(Collection entries)
┌────────

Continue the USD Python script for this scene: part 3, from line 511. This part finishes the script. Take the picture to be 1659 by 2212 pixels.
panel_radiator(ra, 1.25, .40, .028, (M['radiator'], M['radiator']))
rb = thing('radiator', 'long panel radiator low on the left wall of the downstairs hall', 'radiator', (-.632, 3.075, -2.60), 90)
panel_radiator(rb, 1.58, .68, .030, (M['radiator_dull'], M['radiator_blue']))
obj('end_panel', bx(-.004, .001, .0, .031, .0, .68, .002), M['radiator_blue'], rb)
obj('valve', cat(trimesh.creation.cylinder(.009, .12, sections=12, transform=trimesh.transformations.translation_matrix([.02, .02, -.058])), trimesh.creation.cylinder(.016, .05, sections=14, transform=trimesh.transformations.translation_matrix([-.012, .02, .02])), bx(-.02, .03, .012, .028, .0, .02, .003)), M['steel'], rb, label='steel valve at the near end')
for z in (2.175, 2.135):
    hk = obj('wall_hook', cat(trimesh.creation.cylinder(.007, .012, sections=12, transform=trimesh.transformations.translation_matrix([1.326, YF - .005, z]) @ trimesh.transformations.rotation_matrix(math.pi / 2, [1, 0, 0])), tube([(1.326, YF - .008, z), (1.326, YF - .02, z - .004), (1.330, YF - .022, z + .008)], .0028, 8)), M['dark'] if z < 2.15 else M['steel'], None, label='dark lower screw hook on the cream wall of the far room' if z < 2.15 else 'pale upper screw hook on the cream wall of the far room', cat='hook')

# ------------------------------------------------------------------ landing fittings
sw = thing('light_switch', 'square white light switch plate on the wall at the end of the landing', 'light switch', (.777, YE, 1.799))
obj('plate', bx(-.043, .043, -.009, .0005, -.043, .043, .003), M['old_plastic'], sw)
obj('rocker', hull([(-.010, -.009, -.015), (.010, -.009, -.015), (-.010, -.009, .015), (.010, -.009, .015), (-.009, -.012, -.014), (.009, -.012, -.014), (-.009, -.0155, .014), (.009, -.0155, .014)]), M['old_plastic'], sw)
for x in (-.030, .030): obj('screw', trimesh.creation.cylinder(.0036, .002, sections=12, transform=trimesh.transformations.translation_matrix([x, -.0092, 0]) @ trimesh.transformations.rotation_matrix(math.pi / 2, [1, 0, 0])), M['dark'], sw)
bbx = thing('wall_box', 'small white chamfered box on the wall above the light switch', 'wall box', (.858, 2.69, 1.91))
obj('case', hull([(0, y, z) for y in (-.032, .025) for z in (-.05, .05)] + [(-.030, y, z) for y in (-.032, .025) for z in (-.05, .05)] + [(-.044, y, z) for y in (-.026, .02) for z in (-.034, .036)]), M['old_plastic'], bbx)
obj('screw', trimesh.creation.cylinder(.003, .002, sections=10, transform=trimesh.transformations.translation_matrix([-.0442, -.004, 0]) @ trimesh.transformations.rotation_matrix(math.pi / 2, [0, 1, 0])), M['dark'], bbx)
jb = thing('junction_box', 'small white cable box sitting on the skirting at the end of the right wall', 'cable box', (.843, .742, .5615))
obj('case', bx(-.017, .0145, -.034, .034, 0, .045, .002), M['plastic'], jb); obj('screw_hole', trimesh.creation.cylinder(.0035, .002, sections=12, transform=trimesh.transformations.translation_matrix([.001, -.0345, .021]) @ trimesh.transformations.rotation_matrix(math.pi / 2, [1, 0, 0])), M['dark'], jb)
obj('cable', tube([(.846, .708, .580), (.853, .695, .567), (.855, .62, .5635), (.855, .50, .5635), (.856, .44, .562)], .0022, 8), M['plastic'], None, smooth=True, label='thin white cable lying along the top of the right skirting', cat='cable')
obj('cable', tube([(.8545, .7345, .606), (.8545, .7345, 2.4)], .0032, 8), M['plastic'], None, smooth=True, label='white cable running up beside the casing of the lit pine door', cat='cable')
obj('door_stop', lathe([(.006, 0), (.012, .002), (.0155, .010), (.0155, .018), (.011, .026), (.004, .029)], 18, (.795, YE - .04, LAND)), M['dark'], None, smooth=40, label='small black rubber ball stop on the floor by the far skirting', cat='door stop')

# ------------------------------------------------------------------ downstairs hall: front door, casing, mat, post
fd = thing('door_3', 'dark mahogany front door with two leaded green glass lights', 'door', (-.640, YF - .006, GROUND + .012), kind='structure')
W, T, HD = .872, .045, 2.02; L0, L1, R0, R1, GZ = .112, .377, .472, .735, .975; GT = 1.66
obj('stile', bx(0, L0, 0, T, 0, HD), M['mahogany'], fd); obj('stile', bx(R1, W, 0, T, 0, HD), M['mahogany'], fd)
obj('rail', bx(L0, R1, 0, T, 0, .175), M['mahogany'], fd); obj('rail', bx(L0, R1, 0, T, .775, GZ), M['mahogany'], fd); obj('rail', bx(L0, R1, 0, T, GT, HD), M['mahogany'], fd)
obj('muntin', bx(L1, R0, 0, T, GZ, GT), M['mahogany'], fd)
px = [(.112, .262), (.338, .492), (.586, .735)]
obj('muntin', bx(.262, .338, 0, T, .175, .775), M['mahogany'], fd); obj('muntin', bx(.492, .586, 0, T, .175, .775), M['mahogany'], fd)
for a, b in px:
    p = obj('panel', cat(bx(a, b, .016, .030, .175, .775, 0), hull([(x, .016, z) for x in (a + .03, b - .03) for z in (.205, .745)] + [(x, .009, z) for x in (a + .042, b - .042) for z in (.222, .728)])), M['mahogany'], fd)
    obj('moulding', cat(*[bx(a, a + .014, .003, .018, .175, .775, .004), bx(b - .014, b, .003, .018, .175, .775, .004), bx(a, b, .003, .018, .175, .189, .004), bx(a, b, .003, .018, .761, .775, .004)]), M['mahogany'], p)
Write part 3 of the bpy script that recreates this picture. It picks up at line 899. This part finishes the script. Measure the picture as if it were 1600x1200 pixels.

└────────

◆ Task prompt: Reproduce each line holding the word "part".

◆ Written answer:
Continue the USD Python script for this scene: part 3, from line 511. This part finishes the script. Take the picture to be 1659 by 2212 pixels.
Write part 3 of the bpy script that recreates this picture. It picks up at line 899. This part finishes the script. Measure the picture as if it were 1600x1200 pixels.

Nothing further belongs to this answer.